Men wear MAGA-like hats that read "Make America's street safe again" at a Minnesota GOP election night party at Minneapolis on Tuesday, November 8, 2022. Picture: Kerem Yucel/Minnesota Public Radio via AP

Mid-term elections in the US can be interpreted as a referendum on the performance of the president of the day, but if they are then they tend to be predictable.

For decades the party with a man in the White House almost always loses seats in either the House of Representatives or Senate — often both — which makes it difficult for the President to get his legislation through Congress.

This year the expectation was that the Republican Party, egged on by Donald Trump lurking just offstage, would punish incumbent President Joe Biden by sweeping Democrats aside in a ‘Red Wave’ to take firm control of both Houses.

The results, however, have not been nearly as decisive. Close races in key battlegrounds yet to be resolved but even without those results the Democrats will take their strong showing as a reasonably close approximation of victory. 

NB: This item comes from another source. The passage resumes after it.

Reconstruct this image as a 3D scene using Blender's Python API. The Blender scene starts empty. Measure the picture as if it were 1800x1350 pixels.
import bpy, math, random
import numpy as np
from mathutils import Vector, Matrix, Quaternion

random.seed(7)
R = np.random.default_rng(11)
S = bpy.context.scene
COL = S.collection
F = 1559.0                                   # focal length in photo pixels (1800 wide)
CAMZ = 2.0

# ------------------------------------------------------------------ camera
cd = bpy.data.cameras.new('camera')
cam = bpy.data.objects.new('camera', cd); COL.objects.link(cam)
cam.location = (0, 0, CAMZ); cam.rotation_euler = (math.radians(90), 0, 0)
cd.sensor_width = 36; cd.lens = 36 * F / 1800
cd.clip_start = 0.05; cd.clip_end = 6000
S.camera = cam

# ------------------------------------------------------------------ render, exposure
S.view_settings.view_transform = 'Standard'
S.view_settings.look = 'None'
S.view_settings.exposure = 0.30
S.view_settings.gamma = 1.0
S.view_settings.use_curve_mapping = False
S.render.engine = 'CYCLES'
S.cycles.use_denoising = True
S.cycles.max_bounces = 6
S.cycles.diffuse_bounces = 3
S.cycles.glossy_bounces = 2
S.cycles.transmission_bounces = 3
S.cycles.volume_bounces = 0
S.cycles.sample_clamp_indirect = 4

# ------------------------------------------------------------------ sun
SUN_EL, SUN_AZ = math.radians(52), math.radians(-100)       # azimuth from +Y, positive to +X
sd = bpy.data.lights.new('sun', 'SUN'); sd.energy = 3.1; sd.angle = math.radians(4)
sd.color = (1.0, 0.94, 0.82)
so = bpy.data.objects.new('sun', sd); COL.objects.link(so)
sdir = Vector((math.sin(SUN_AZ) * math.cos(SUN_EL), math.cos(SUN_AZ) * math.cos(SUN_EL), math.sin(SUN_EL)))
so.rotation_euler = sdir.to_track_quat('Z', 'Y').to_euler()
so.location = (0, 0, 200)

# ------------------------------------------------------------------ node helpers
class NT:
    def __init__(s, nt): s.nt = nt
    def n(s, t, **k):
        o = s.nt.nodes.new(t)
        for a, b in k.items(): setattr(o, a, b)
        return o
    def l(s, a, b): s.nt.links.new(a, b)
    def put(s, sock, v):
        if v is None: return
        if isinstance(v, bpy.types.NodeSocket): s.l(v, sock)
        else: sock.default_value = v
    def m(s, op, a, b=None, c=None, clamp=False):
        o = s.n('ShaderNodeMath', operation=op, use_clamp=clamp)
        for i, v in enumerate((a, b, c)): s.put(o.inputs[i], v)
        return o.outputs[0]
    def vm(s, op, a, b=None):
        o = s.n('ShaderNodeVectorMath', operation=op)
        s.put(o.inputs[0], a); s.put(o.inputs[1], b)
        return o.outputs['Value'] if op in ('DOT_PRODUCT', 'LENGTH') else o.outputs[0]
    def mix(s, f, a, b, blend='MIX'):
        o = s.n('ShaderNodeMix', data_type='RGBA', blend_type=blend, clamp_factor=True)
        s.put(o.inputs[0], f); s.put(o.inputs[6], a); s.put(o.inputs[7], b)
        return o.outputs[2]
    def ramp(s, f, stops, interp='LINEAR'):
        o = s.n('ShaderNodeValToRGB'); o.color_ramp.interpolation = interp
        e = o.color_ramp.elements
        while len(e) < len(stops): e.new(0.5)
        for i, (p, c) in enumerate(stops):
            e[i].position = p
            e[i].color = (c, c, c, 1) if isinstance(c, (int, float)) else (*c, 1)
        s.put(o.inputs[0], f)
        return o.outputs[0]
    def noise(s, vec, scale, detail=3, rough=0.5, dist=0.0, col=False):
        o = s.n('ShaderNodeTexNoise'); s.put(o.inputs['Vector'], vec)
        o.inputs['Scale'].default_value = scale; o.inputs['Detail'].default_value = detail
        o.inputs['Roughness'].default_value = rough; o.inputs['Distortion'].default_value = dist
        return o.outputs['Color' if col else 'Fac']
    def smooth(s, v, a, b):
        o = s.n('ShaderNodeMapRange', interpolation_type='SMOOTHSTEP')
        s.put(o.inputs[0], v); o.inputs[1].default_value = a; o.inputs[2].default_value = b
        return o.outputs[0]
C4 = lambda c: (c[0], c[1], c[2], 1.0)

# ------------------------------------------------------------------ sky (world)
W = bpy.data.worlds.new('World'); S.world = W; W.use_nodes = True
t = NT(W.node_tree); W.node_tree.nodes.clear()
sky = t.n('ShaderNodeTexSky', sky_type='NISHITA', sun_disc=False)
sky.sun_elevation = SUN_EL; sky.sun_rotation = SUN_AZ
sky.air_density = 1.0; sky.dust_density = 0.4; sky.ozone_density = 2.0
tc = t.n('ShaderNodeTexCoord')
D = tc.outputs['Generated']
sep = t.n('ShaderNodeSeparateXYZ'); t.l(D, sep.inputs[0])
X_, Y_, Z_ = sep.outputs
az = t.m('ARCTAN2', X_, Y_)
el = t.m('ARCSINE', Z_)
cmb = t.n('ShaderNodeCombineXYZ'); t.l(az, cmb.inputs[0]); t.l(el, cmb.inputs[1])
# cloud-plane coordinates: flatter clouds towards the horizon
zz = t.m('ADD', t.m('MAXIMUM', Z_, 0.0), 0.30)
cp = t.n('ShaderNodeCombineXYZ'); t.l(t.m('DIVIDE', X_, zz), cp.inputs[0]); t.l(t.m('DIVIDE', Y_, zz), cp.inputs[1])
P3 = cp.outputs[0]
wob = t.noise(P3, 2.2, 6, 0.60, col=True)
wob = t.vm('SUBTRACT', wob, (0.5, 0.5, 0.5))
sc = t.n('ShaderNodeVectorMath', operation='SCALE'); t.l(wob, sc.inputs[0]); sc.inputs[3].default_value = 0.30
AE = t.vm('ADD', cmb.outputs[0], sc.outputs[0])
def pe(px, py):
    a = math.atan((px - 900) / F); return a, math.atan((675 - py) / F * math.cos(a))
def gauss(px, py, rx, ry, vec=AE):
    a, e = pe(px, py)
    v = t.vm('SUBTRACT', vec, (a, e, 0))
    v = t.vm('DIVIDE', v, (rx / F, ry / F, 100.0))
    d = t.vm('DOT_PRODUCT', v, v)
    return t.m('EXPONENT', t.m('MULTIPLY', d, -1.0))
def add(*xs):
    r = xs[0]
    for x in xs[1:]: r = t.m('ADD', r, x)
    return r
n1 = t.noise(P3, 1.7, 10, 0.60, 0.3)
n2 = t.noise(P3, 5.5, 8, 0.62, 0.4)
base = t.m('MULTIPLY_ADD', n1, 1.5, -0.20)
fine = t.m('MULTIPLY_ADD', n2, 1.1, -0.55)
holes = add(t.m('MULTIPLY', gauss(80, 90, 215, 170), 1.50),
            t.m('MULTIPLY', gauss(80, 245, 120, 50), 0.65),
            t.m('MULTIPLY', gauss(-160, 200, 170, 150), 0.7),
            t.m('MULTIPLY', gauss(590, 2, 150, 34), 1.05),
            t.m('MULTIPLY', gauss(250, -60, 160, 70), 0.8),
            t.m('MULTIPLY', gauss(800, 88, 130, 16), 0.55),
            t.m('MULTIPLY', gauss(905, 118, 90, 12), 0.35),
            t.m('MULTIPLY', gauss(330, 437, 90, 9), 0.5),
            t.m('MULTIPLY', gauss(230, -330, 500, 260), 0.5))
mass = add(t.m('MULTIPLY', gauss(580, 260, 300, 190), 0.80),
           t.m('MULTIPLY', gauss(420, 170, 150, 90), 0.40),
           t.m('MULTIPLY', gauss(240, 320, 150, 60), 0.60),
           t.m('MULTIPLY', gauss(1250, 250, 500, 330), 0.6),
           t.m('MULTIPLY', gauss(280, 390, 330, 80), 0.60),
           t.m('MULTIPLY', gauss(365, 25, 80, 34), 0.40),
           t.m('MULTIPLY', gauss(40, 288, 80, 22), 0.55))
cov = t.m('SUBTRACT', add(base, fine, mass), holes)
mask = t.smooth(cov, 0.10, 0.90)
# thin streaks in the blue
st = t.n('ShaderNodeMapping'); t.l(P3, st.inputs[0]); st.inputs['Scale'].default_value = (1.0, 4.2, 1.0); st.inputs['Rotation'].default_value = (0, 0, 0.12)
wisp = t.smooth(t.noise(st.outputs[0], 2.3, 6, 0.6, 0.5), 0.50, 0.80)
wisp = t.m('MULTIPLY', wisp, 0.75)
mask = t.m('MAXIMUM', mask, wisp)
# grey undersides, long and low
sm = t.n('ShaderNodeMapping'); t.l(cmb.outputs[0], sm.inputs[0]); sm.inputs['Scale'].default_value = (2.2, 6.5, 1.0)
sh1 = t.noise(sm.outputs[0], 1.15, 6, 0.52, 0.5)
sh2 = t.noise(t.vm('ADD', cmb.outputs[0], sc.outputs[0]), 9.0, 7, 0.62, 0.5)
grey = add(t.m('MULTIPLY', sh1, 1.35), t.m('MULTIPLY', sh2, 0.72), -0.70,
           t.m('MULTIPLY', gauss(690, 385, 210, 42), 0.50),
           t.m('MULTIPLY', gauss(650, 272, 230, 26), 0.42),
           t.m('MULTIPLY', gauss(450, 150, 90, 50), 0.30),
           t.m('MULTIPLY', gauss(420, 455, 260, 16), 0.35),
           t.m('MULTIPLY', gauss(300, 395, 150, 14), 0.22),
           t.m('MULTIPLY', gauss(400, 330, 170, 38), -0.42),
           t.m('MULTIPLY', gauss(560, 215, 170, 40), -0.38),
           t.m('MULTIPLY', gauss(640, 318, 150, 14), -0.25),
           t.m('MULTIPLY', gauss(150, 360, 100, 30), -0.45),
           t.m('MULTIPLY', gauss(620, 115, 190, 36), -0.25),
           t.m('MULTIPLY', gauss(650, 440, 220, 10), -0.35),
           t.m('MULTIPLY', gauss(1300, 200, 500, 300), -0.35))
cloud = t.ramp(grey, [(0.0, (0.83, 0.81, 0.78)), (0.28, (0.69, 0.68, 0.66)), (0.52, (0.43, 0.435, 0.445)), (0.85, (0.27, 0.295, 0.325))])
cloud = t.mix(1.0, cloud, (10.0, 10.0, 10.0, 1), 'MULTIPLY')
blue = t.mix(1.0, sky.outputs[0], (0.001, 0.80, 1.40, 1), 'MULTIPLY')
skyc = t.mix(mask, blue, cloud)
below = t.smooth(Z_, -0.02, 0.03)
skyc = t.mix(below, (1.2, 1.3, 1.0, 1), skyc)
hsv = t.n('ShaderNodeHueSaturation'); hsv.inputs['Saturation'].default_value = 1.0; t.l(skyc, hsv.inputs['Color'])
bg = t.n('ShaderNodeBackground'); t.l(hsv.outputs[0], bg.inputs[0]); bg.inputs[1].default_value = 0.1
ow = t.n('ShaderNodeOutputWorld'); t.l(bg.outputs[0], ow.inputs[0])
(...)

The ‘Red Wave’ has not materialised and surprise Democrat wins such as John Fetterman in the Pennsylvania Senate race — he recovered from a stroke on the campaign trail earlier this year — have grabbed the headlines.

The results can be taken as good news by President Biden, an implicit vote of confidence in his administration, but it is also likely to lead to angry recriminations within the Republican party: disappointing electoral performances usually do.

One of the key strands in this narrative is what the results mean for Donald Trump’s standing as the dominant personality within the Republican party. For the last few years Trump has been figurehead and firebrand for the Republicans, but his endorsement of many candidates counted for little this time round when the ballots were cast.

By contrast, Florida governor Ron DeSantis, seen by many as the rising star in the Republican Party, was greeted by crowds chanting for him to run for president in 2024 — not Donald Trump.

Is the end of the 'Age of Trump' in sight?